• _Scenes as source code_
-=-=-=-=-

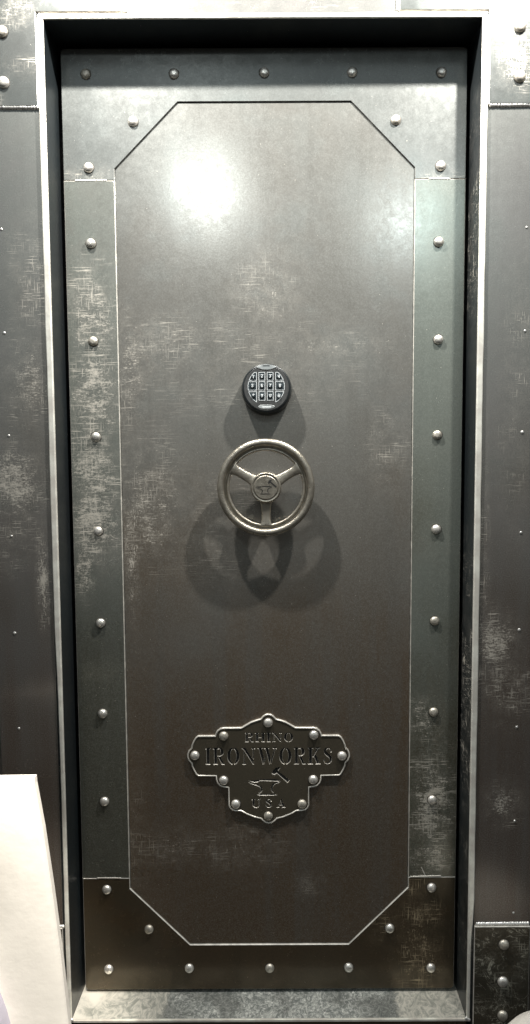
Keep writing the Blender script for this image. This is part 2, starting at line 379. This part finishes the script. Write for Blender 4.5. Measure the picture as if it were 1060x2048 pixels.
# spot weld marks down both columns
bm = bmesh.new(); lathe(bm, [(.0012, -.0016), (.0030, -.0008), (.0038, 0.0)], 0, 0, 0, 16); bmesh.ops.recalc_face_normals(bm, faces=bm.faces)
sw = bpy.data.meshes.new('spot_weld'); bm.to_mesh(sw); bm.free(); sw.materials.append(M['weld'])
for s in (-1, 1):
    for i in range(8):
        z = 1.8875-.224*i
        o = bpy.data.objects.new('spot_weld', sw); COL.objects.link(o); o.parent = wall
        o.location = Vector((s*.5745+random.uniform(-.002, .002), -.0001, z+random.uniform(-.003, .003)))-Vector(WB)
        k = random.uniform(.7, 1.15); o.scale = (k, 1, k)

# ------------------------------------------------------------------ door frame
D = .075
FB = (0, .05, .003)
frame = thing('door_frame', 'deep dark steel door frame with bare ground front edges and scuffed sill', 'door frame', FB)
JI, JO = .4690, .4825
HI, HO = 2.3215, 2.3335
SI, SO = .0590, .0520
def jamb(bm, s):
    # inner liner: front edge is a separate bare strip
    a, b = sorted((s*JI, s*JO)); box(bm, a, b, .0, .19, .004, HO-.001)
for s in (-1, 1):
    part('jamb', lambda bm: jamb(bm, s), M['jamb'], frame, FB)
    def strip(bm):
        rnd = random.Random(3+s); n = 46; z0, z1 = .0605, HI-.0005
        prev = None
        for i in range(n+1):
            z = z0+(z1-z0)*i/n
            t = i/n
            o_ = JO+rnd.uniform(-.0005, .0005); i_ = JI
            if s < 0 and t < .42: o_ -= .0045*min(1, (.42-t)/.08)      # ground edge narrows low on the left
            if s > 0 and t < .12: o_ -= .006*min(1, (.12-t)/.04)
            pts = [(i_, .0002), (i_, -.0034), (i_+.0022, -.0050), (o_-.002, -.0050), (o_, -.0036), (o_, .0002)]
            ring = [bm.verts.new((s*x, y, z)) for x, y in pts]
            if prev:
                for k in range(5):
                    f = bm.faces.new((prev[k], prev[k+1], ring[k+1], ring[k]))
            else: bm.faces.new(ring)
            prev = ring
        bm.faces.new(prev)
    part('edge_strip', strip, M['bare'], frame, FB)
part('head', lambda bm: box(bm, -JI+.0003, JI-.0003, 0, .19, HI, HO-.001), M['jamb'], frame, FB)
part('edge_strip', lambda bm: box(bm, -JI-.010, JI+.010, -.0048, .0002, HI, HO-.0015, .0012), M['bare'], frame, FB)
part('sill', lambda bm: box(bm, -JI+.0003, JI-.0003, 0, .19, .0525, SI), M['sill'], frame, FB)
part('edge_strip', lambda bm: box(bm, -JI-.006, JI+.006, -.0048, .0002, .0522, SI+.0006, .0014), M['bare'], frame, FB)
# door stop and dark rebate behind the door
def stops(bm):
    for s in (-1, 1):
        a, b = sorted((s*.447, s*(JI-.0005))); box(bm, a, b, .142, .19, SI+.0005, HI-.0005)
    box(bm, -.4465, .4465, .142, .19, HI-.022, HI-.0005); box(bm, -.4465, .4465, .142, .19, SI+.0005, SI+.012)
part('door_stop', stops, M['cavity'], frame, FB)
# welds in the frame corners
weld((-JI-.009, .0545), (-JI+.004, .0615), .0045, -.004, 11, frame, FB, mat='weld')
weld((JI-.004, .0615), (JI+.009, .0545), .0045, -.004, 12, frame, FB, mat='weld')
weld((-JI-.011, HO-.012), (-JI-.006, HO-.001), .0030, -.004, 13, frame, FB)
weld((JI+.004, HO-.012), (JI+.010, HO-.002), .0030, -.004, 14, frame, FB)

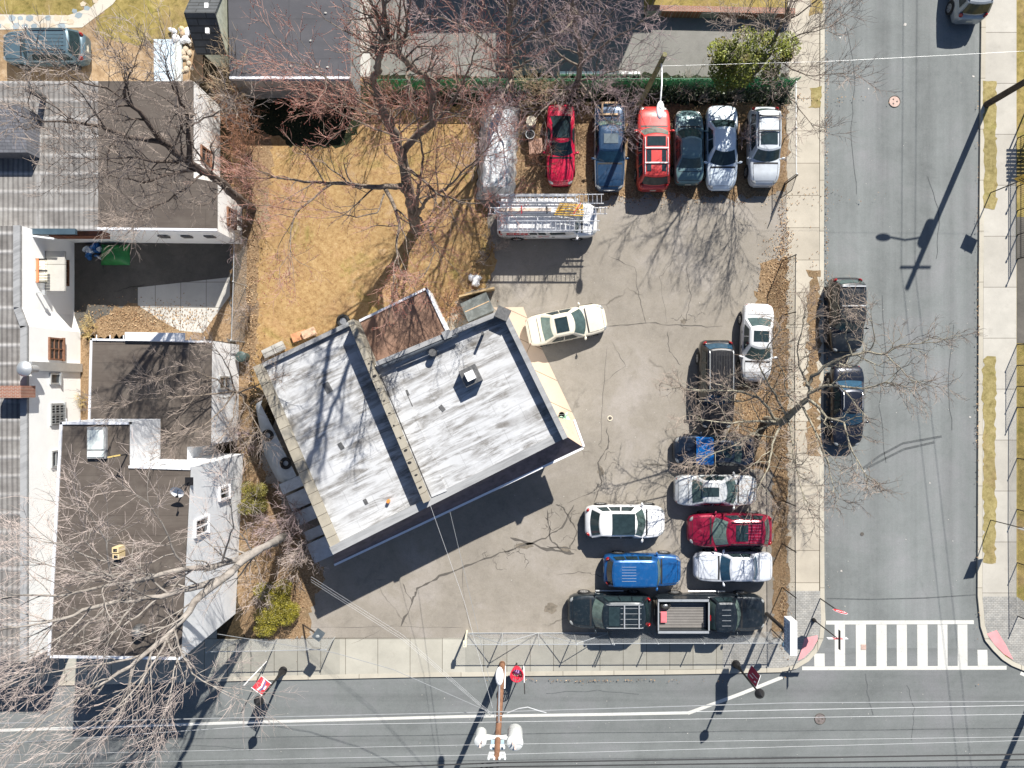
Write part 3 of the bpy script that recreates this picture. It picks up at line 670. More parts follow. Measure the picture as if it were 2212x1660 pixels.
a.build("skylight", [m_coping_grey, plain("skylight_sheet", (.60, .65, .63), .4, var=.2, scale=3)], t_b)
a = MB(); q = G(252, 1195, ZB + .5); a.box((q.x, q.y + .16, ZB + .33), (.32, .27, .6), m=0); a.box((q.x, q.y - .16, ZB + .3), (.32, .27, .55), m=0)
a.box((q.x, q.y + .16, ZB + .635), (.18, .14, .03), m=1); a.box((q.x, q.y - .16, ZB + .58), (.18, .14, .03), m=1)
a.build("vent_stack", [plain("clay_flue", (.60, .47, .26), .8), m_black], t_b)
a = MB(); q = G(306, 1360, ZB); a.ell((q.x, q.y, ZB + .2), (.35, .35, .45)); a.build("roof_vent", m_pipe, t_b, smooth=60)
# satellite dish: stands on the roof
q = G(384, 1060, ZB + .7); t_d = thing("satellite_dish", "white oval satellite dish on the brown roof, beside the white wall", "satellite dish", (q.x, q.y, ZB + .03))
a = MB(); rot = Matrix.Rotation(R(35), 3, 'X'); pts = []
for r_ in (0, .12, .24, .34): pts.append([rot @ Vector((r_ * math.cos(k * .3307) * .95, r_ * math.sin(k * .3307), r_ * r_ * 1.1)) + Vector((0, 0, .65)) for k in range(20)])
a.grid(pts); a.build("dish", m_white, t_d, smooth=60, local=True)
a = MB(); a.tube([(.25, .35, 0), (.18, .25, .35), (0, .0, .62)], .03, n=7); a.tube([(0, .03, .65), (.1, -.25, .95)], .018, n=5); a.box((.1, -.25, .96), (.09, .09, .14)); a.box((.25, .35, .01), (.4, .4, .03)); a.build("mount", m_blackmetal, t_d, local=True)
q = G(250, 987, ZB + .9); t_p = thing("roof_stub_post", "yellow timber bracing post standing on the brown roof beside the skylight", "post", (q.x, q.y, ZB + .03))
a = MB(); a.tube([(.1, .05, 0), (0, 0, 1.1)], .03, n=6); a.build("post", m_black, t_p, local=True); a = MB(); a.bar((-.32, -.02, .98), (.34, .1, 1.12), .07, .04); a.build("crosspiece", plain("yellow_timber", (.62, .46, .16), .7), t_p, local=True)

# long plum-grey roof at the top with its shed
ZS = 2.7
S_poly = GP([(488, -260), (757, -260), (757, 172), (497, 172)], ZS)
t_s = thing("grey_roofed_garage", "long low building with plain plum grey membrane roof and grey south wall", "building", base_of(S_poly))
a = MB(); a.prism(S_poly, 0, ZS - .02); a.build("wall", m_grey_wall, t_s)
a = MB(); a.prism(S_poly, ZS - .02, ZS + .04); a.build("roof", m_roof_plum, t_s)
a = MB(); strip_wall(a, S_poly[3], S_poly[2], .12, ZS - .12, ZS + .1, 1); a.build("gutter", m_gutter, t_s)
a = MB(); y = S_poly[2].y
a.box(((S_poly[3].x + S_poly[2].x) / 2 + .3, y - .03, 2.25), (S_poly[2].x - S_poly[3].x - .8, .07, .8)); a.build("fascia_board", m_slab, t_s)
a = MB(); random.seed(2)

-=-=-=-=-

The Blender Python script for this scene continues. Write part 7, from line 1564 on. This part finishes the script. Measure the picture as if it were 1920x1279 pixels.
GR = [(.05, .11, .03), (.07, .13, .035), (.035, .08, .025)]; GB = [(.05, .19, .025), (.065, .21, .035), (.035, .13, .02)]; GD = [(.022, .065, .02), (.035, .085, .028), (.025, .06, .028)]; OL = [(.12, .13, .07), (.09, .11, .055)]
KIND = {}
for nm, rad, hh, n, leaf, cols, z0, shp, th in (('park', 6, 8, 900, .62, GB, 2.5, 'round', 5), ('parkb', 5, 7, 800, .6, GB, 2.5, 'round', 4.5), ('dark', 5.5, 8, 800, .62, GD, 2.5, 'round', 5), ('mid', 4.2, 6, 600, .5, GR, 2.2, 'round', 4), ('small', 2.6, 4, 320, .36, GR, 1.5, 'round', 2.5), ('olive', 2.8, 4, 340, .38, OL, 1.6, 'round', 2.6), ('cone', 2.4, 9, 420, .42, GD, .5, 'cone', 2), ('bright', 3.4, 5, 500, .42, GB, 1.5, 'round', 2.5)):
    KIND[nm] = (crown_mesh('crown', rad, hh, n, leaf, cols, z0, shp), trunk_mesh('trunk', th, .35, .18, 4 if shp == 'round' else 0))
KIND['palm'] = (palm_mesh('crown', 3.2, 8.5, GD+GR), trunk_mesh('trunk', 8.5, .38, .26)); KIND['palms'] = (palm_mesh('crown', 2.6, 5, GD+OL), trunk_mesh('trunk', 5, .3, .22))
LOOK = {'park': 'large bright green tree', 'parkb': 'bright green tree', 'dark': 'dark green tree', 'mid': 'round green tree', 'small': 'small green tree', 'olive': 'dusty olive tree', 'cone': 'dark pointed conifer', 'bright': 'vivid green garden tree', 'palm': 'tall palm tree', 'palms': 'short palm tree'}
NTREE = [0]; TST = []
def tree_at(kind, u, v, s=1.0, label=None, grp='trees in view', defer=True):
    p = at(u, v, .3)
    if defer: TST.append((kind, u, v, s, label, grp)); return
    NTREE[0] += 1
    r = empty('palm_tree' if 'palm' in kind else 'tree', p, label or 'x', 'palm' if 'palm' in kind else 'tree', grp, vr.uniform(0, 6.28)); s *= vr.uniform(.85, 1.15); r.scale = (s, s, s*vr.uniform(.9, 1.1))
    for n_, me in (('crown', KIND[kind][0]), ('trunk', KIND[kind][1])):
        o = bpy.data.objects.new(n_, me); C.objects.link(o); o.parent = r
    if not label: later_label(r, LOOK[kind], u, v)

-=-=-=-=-

• _SHORT EXERCISE_
Using the entries above, return exactly the lines from the line with "Keep writing the" to the line with "k = random.uniform(.7, 1.15);", counting both of those lines.

• _CORRECT RESULT_
Keep writing the Blender script for this image. This is part 2, starting at line 379. This part finishes the script. Write for Blender 4.5. Measure the picture as if it were 1060x2048 pixels.
# spot weld marks down both columns
bm = bmesh.new(); lathe(bm, [(.0012, -.0016), (.0030, -.0008), (.0038, 0.0)], 0, 0, 0, 16); bmesh.ops.recalc_face_normals(bm, faces=bm.faces)
sw = bpy.data.meshes.new('spot_weld'); bm.to_mesh(sw); bm.free(); sw.materials.append(M['weld'])
for s in (-1, 1):
    for i in range(8):
        z = 1.8875-.224*i
        o = bpy.data.objects.new('spot_weld', sw); COL.objects.link(o); o.parent = wall
        o.location = Vector((s*.5745+random.uniform(-.002, .002), -.0001, z+random.uniform(-.003, .003)))-Vector(WB)
        k = random.uniform(.7, 1.15); o.scale = (k, 1, k)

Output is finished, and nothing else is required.